While Scream brought a movie-like slasher to the (then) present, The Final Girls takes a somewhat different tack, sending its characters back into an '80s slasher movie. That may sound like a recipe for disaster, but director Todd Strauss-Schulson pulls it off.

Taissa Farmiga stars as Max Cartwright, a high schooler whose mother, Amanda (Malin Akerman), was once a famous scream queen but has never managed to get past those projects, particularly one called Camp Bloodbath. Before Final Girls truly gets started, Max loses her mother in a car accident and is still coping with the loss three years later.

On the anniversary of her mother's death, Max decides to attend a screening of Camp Bloodbath and for reasons never explained, somehow finds herself, along with friends who were also at the screening, inside the movie. Much of Final Girls takes place in this film-within-the-film.

Writers Joshua John Miller and M.A. Fortin know the tropes of slasher films and not only offer them in the film-within-the-film, which one would expect, but also in the larger movie.

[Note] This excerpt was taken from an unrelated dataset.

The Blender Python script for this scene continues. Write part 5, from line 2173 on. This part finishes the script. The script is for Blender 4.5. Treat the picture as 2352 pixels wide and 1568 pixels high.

Consequently, Max's companions consist of the funny friend, Gertie (Alia Shawkat); the mean girl, Vicki (Nina Dobrev); the sensitive jock, Chris (Alexander Ludwig); and the nerdy cinephile, Duncan (Thomas Middleditch).

On the other side of things is the Camp Bloodbath villain, mask-wearing, machete-wielding, Billy Murphy (Dan B. Norris). Billy had been a camper at Camp Blue Finch until some counselors played a horrible prank on him. Now, naturally, Billy seeks revenge on all the counselors at the camp, but mostly those who aren't virgins.

Max and her friends quickly realize that whatever force put them into the movie requires that they participate in the story of the film. Although they try, they are powerless to escape the camp and the plot. There are some great moments where they attempt to figure out their duty relative to the film-within-the-film characters and soon take it as their job to try to save the counselors, most notably Nancy, the character played by Amanda, but also Tina (Angela Trimbur), Kurt (Adam DeVine), and Blake (Tory N. Thompson).

The cast is a large one, but as the characters are purposefully walking clichés, they are each well-defined and occupy an important place within the film. More than that, however, they all turn in exceptionally enjoyable performances.

The big question throughout the movie is whether or not, as the title implies, there can be final girls left alive when Billy falls, or whether there still must be, as the trope goes, only a single final girl remaining. And, if Max can save Nancy, does that mean that her mother, Amanda, will exist back in the larger world?

To offer any of those answers here would be to ruin Final Girls which really does a great job of taking the audience through a horror film, explaining some of its foolishness, and still managing to offer a few light chills. Yes, The Final Girls may lean far more towards humor than scares, but still has a couple of creepy moments.

What it also has, at times, is a lack of logic. For instance, there is more than one sequence in the film where characters from the present don't act in their own—or the group's—best interest, choosing instead to go down the horror movie trope route as opposed to the practical one. Whether this is because of slasher film requirements or simply a plot flaw becomes difficult to tell.

Strauss-Schulson and company aren't just heavily invested in delving into the story tropes either, also doing a fine job with the look and feel of the entire affair. When we get to see Camp Bloodbath for the first time, it looks like we're watching an old print of the film. Later, when Max and company get to the flashback sequence about Billy's origin, the flashback trickles into their world. And when machete-wielding Billy is about to appear, Max and her friends, but not the counselors, can hear the musical cues.